The Court of Appeal’s ruling this week in Harrison gives some welcome certainty over the status of an approved budget, and also the position relating to incurred costs.

On budgets, the appeal judges backed Mrs Justice Carr and her ruling in Merrix. At detailed assessment, costs judges are bound by the figures in the approved budget, unless there is ‘good reason’ to depart from them.

Rachel Rothwell

Rachel Rothwell

What will amount to ‘good reason’? Unfortunately the Court of Appeal decided to duck that question. Lord Justice Davis said any guidance he could give would inevitably have to be too generalised, and he believed the question could ‘safely’ be left to the costs judges. That does seem a shame, as having no indication at all of what will be a reasonable excuse for departing from a budget does leave a large question mark hovering over proceedings.

On incurred costs, the Court of Appeal took the opportunity to add a padlock to the Pandora’s box relating to incurred costs that was opened in Sarpd Oil, and snapped shut by the Civil Procedure Rule Committee in April.

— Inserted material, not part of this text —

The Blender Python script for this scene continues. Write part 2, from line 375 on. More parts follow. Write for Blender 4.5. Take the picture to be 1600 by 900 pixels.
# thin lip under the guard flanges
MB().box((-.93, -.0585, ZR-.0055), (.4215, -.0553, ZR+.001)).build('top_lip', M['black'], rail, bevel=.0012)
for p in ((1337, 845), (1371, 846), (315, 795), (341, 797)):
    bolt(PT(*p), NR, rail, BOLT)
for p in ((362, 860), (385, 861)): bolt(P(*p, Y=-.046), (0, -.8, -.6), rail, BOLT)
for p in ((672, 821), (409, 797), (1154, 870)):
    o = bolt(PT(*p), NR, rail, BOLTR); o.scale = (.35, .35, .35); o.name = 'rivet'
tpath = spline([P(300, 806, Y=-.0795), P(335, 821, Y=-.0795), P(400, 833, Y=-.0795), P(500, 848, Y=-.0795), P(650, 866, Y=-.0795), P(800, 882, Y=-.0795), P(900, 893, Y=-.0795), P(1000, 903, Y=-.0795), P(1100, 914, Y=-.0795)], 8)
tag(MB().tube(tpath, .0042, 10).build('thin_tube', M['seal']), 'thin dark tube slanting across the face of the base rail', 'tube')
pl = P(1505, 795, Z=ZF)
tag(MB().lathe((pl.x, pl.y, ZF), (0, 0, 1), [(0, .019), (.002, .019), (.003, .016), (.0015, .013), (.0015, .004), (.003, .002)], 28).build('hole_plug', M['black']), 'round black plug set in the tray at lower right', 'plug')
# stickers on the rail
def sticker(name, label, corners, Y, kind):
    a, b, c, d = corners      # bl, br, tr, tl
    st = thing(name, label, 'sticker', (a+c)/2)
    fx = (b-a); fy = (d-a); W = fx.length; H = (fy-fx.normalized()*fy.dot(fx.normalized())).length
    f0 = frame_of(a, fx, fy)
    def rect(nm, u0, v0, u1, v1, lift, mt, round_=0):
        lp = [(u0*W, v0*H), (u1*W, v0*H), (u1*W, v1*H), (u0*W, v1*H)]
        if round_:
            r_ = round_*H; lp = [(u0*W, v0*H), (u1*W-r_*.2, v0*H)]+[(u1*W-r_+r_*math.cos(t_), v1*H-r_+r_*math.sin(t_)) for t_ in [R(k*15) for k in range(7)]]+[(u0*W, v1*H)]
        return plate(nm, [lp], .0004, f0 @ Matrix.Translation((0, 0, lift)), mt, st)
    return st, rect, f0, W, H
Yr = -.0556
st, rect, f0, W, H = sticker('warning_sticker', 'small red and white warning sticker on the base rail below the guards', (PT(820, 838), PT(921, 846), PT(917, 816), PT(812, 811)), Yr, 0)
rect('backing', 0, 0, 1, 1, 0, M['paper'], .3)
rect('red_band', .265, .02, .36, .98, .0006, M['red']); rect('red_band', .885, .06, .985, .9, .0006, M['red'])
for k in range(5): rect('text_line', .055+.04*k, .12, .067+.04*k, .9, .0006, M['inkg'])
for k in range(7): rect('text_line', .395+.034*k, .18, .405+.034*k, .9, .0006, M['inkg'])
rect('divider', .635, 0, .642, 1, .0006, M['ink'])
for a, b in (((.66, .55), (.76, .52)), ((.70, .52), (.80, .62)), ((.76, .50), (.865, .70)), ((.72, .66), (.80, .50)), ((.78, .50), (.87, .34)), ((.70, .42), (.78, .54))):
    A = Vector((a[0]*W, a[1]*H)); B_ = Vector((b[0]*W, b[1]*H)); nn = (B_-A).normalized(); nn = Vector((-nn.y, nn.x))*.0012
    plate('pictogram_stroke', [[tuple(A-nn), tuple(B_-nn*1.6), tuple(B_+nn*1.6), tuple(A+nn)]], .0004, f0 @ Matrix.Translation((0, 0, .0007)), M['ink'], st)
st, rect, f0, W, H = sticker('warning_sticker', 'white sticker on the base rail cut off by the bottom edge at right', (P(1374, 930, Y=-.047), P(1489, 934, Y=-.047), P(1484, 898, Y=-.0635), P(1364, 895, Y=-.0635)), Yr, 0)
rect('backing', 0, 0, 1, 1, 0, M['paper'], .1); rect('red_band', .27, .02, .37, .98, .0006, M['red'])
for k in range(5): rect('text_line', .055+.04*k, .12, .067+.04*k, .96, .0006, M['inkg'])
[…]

In Sarpd, Lord Justice Sales said that if parties have a problem with their opponents’ incurred costs, then the time to raise that was the first CCMC. The senior judiciary was worried about the impact these this could have on the length of CCMCs; hence a change to the CPR in April to ‘decouple’ incurred costs from costs budgets, and ensure that only future costs are budgeted. Previously incurred costs can still be ‘commented’ on by judges, however, and these comments will provide a steer to the costs judge conducting a detailed assessment at the end of the case.

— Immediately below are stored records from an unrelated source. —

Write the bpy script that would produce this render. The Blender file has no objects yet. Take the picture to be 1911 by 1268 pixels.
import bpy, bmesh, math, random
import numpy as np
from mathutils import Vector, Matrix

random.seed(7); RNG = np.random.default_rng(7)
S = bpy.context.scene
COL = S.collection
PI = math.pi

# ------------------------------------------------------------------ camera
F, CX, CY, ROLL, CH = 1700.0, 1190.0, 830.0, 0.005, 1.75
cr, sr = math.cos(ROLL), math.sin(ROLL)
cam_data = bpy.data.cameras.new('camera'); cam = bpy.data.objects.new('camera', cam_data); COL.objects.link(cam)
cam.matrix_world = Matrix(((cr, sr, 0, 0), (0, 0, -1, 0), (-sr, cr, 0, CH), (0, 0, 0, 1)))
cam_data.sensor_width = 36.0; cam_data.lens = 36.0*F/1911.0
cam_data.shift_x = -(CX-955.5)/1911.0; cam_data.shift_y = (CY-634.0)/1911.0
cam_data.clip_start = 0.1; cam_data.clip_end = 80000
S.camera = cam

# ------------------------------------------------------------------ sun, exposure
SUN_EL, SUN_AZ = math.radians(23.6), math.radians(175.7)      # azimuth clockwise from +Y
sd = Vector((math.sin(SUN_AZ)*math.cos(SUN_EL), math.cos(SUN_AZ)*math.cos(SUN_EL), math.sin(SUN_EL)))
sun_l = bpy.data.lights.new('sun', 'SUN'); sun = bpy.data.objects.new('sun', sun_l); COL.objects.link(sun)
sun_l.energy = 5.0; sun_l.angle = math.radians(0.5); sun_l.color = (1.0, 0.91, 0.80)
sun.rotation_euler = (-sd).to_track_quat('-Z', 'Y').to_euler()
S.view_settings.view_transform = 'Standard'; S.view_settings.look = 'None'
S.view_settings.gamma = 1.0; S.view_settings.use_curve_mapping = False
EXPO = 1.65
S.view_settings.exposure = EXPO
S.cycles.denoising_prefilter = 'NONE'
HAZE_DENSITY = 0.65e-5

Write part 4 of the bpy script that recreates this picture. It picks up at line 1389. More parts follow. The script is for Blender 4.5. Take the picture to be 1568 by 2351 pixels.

In Harrison, the Court of Appeal also discussed the need for a costs judge at detailed assessment to consider proportionality in the round. The combined total of budgeted and incurred costs must be proportionate. But we’re still no closer to knowing what proportionality really means.

Harrison is a step forward for lawyers and clients who want to know where they stand on costs. But it certainly does not provide all the answers.